PROMPT →
Repeat every record below exactly as written.

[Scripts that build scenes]
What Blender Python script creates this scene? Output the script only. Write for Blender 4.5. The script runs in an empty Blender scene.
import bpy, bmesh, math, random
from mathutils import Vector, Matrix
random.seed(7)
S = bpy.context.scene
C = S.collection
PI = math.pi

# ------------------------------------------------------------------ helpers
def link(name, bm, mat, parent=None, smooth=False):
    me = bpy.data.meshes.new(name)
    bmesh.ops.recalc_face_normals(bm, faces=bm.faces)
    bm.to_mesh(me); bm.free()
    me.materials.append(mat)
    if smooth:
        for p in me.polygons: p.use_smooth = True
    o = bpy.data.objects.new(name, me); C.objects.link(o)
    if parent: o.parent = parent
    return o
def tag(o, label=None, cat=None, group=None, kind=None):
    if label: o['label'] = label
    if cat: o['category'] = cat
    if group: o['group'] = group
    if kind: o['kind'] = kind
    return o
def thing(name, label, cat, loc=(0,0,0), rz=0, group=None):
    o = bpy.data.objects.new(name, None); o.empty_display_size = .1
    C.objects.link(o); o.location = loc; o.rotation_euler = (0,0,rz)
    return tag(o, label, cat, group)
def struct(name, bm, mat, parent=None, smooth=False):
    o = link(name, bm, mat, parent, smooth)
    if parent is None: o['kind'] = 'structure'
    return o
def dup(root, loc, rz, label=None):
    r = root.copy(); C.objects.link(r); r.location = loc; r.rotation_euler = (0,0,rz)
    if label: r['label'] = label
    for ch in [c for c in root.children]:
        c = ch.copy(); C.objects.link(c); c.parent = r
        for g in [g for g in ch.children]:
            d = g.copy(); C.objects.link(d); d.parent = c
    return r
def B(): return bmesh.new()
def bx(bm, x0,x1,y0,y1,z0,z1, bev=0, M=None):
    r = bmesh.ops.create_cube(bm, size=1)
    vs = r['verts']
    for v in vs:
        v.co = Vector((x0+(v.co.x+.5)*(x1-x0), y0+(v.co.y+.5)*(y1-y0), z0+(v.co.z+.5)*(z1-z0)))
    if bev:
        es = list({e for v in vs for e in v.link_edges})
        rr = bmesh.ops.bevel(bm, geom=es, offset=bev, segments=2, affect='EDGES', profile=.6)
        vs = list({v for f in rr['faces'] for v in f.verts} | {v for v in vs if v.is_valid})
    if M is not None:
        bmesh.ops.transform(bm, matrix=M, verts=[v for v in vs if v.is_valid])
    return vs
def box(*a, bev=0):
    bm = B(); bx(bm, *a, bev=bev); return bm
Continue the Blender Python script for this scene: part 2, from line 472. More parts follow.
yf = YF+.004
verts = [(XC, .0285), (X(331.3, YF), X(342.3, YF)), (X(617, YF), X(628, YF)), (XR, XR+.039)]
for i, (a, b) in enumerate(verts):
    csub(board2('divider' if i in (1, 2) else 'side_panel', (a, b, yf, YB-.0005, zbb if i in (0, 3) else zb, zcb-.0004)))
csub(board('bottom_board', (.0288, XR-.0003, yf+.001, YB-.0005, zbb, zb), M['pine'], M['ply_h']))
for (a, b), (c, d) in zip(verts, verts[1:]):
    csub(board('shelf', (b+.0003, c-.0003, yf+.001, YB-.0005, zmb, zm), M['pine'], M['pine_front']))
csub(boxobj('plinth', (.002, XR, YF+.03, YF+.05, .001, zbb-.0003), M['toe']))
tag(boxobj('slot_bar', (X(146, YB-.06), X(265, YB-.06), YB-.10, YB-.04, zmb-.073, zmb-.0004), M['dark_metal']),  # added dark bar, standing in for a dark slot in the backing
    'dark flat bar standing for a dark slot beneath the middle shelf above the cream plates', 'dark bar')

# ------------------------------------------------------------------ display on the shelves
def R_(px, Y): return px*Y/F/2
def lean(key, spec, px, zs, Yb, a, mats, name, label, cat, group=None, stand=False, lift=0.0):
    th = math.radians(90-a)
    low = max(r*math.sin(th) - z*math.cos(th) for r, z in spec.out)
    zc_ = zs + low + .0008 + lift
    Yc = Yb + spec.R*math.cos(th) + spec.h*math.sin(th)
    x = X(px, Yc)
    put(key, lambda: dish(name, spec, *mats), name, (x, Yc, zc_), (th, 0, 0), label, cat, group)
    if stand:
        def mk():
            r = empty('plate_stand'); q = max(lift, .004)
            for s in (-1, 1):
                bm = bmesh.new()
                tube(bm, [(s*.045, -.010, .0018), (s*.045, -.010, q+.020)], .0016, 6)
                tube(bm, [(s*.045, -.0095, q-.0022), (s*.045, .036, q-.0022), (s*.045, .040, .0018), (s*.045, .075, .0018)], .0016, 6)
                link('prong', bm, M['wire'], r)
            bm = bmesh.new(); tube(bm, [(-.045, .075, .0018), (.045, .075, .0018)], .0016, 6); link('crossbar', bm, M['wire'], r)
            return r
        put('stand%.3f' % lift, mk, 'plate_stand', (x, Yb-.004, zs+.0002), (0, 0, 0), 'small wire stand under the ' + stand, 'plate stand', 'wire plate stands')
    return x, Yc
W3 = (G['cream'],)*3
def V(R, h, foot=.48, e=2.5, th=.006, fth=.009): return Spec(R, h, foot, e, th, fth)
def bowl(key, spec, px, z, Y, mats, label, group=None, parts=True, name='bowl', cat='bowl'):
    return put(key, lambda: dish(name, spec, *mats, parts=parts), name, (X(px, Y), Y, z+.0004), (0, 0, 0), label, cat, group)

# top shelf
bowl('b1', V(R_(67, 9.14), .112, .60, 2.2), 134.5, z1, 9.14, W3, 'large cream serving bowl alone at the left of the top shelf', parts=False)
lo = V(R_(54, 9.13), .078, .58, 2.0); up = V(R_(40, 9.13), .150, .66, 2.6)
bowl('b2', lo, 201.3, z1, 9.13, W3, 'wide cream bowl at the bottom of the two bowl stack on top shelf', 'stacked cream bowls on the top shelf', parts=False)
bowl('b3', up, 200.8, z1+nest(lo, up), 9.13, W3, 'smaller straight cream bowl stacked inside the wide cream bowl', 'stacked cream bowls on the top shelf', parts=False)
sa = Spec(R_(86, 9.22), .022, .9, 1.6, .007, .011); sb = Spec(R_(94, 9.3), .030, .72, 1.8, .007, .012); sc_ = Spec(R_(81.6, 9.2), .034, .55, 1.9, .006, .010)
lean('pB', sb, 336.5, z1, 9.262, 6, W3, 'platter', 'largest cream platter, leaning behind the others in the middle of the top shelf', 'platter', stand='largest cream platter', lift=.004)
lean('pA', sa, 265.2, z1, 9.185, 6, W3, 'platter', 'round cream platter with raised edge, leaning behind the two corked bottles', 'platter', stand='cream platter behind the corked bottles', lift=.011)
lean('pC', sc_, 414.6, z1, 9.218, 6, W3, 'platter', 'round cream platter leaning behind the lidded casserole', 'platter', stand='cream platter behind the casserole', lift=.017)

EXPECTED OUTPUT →
What Blender Python script creates this scene? Output the script only. Write for Blender 4.5. The script runs in an empty Blender scene.
import bpy, bmesh, math, random
from mathutils import Vector, Matrix
random.seed(7)
S = bpy.context.scene
C = S.collection
PI = math.pi

# ------------------------------------------------------------------ helpers
def link(name, bm, mat, parent=None, smooth=False):
    me = bpy.data.meshes.new(name)
    bmesh.ops.recalc_face_normals(bm, faces=bm.faces)
    bm.to_mesh(me); bm.free()
    me.materials.append(mat)
    if smooth:
        for p in me.polygons: p.use_smooth = True
    o = bpy.data.objects.new(name, me); C.objects.link(o)
    if parent: o.parent = parent
    return o
def tag(o, label=None, cat=None, group=None, kind=None):
    if label: o['label'] = label
    if cat: o['category'] = cat
    if group: o['group'] = group
    if kind: o['kind'] = kind
    return o
def thing(name, label, cat, loc=(0,0,0), rz=0, group=None):
    o = bpy.data.objects.new(name, None); o.empty_display_size = .1
    C.objects.link(o); o.location = loc; o.rotation_euler = (0,0,rz)
    return tag(o, label, cat, group)
def struct(name, bm, mat, parent=None, smooth=False):
    o = link(name, bm, mat, parent, smooth)
    if parent is None: o['kind'] = 'structure'
    return o
def dup(root, loc, rz, label=None):
    r = root.copy(); C.objects.link(r); r.location = loc; r.rotation_euler = (0,0,rz)
    if label: r['label'] = label
    for ch in [c for c in root.children]:
        c = ch.copy(); C.objects.link(c); c.parent = r
        for g in [g for g in ch.children]:
            d = g.copy(); C.objects.link(d); d.parent = c
    return r
def B(): return bmesh.new()
def bx(bm, x0,x1,y0,y1,z0,z1, bev=0, M=None):
    r = bmesh.ops.create_cube(bm, size=1)
    vs = r['verts']
    for v in vs:
        v.co = Vector((x0+(v.co.x+.5)*(x1-x0), y0+(v.co.y+.5)*(y1-y0), z0+(v.co.z+.5)*(z1-z0)))
    if bev:
        es = list({e for v in vs for e in v.link_edges})
        rr = bmesh.ops.bevel(bm, geom=es, offset=bev, segments=2, affect='EDGES', profile=.6)
        vs = list({v for f in rr['faces'] for v in f.verts} | {v for v in vs if v.is_valid})
    if M is not None:
        bmesh.ops.transform(bm, matrix=M, verts=[v for v in vs if v.is_valid])
    return vs
def box(*a, bev=0):
    bm = B(); bx(bm, *a, bev=bev); return bm
Continue the Blender Python script for this scene: part 2, from line 472. More parts follow.
yf = YF+.004
verts = [(XC, .0285), (X(331.3, YF), X(342.3, YF)), (X(617, YF), X(628, YF)), (XR, XR+.039)]
for i, (a, b) in enumerate(verts):
    csub(board2('divider' if i in (1, 2) else 'side_panel', (a, b, yf, YB-.0005, zbb if i in (0, 3) else zb, zcb-.0004)))
csub(board('bottom_board', (.0288, XR-.0003, yf+.001, YB-.0005, zbb, zb), M['pine'], M['ply_h']))
for (a, b), (c, d) in zip(verts, verts[1:]):
    csub(board('shelf', (b+.0003, c-.0003, yf+.001, YB-.0005, zmb, zm), M['pine'], M['pine_front']))
csub(boxobj('plinth', (.002, XR, YF+.03, YF+.05, .001, zbb-.0003), M['toe']))
tag(boxobj('slot_bar', (X(146, YB-.06), X(265, YB-.06), YB-.10, YB-.04, zmb-.073, zmb-.0004), M['dark_metal']),  # added dark bar, standing in for a dark slot in the backing
    'dark flat bar standing for a dark slot beneath the middle shelf above the cream plates', 'dark bar')

# ------------------------------------------------------------------ display on the shelves
def R_(px, Y): return px*Y/F/2
def lean(key, spec, px, zs, Yb, a, mats, name, label, cat, group=None, stand=False, lift=0.0):
    th = math.radians(90-a)
    low = max(r*math.sin(th) - z*math.cos(th) for r, z in spec.out)
    zc_ = zs + low + .0008 + lift
    Yc = Yb + spec.R*math.cos(th) + spec.h*math.sin(th)
    x = X(px, Yc)
    put(key, lambda: dish(name, spec, *mats), name, (x, Yc, zc_), (th, 0, 0), label, cat, group)
    if stand:
        def mk():
            r = empty('plate_stand'); q = max(lift, .004)
            for s in (-1, 1):
                bm = bmesh.new()
                tube(bm, [(s*.045, -.010, .0018), (s*.045, -.010, q+.020)], .0016, 6)
                tube(bm, [(s*.045, -.0095, q-.0022), (s*.045, .036, q-.0022), (s*.045, .040, .0018), (s*.045, .075, .0018)], .0016, 6)
                link('prong', bm, M['wire'], r)
            bm = bmesh.new(); tube(bm, [(-.045, .075, .0018), (.045, .075, .0018)], .0016, 6); link('crossbar', bm, M['wire'], r)
            return r
        put('stand%.3f' % lift, mk, 'plate_stand', (x, Yb-.004, zs+.0002), (0, 0, 0), 'small wire stand under the ' + stand, 'plate stand', 'wire plate stands')
    return x, Yc
W3 = (G['cream'],)*3
def V(R, h, foot=.48, e=2.5, th=.006, fth=.009): return Spec(R, h, foot, e, th, fth)
def bowl(key, spec, px, z, Y, mats, label, group=None, parts=True, name='bowl', cat='bowl'):
    return put(key, lambda: dish(name, spec, *mats, parts=parts), name, (X(px, Y), Y, z+.0004), (0, 0, 0), label, cat, group)

# top shelf
bowl('b1', V(R_(67, 9.14), .112, .60, 2.2), 134.5, z1, 9.14, W3, 'large cream serving bowl alone at the left of the top shelf', parts=False)
lo = V(R_(54, 9.13), .078, .58, 2.0); up = V(R_(40, 9.13), .150, .66, 2.6)
bowl('b2', lo, 201.3, z1, 9.13, W3, 'wide cream bowl at the bottom of the two bowl stack on top shelf', 'stacked cream bowls on the top shelf', parts=False)
bowl('b3', up, 200.8, z1+nest(lo, up), 9.13, W3, 'smaller straight cream bowl stacked inside the wide cream bowl', 'stacked cream bowls on the top shelf', parts=False)
sa = Spec(R_(86, 9.22), .022, .9, 1.6, .007, .011); sb = Spec(R_(94, 9.3), .030, .72, 1.8, .007, .012); sc_ = Spec(R_(81.6, 9.2), .034, .55, 1.9, .006, .010)
lean('pB', sb, 336.5, z1, 9.262, 6, W3, 'platter', 'largest cream platter, leaning behind the others in the middle of the top shelf', 'platter', stand='largest cream platter', lift=.004)
lean('pA', sa, 265.2, z1, 9.185, 6, W3, 'platter', 'round cream platter with raised edge, leaning behind the two corked bottles', 'platter', stand='cream platter behind the corked bottles', lift=.011)
lean('pC', sc_, 414.6, z1, 9.218, 6, W3, 'platter', 'round cream platter leaning behind the lidded casserole', 'platter', stand='cream platter behind the casserole', lift=.017)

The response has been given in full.